Kehidupan berkelompok (perilaku kolektif) binatang
bersifat naluri, artinya sudah pembawaan dari lahir, dengan demikian sifatnya
statis yang terbentuk sebagai bawaan dari lahir. Contoh bentuk rumah lebah,
sejak dahulu sampai sekarang tidak ada perubahan, demikian halnya dengan rumah
semut dan hewan lainnya. Sebaliknya perilaku kolektif manusia bersifat dinamis,
berkembang, dan terjadi melalui proses belajar (learning process).
Berkelompok dalam kehidupan manusia juga merupakan
suatu kebutuhan yang harus dipenuhi. Beberapa kebutuhan hidup manusia yang
dapat dipenuhi melalui kehidupan berkelompok antara lain: komunikasi, keamanan,
ketertiban, keadilan, kerjasama, dan untuk mendapatkan kesejahteraan. Kehidupan
berkelompok manusia tercermin dalam berbagai bentuk, mulai dari kelompok yang
terorganisir maupun yang tidak terorganisir.

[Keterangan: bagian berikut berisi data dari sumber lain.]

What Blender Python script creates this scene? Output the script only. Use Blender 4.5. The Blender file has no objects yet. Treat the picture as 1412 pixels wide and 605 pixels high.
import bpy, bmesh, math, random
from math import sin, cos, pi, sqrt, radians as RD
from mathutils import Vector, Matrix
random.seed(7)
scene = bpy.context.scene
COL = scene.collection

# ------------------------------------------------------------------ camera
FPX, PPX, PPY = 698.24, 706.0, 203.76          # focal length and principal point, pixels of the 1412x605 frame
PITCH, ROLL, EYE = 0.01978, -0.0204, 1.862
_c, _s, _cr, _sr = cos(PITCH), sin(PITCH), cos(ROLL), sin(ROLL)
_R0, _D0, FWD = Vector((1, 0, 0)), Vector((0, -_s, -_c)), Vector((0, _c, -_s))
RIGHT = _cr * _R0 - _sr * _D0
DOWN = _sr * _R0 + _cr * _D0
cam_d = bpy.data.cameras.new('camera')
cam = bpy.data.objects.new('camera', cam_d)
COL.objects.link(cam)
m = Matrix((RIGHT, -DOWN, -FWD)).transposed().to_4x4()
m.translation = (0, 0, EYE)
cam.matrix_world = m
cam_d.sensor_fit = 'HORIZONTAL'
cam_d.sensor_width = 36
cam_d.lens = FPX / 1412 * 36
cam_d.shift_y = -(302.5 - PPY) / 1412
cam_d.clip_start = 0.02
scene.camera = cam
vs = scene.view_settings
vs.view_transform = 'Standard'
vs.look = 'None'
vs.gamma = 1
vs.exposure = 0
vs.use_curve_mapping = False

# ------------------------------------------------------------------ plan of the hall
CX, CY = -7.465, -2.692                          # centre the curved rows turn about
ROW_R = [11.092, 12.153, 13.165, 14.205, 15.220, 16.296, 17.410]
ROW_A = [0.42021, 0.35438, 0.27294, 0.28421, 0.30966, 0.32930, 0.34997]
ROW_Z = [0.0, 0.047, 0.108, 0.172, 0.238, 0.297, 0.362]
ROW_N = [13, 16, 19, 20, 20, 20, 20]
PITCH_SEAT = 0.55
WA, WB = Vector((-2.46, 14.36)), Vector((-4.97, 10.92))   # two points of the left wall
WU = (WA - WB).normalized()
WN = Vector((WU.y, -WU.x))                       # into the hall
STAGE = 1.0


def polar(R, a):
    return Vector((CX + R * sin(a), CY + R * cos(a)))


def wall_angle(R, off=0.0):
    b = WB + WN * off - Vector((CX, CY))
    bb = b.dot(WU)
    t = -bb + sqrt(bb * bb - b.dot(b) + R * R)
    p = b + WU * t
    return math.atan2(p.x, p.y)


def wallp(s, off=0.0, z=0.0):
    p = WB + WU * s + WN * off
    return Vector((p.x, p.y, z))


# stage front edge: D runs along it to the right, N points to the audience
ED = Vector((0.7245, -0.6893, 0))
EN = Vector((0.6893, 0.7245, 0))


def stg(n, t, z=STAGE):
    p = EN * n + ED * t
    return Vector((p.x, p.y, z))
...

Kehendak untuk hidup berkelompok pada diri manusia
merupakan suatu perilaku yang lahir secara spontan, relatif tidak
terorganisasi, dan hampir tidak diduga sebelumnya, proses kelanjutannya tidak
terencana, dan hanya tergantung kepada stimulasi timbal balik yang muncul
dikalangan para pelakunya (Horton, 1993). Terhadap pernyataan ini, sering
ditemukan adanya pengelompokkan manusia yang semula teratur dan tertib,
tiba-tiba berubah tanpa rencana, tanpa sebab, dan tanpa arah menjadi kerumunan
yang menimbulkan kekacauan sosial dan pengrusakan.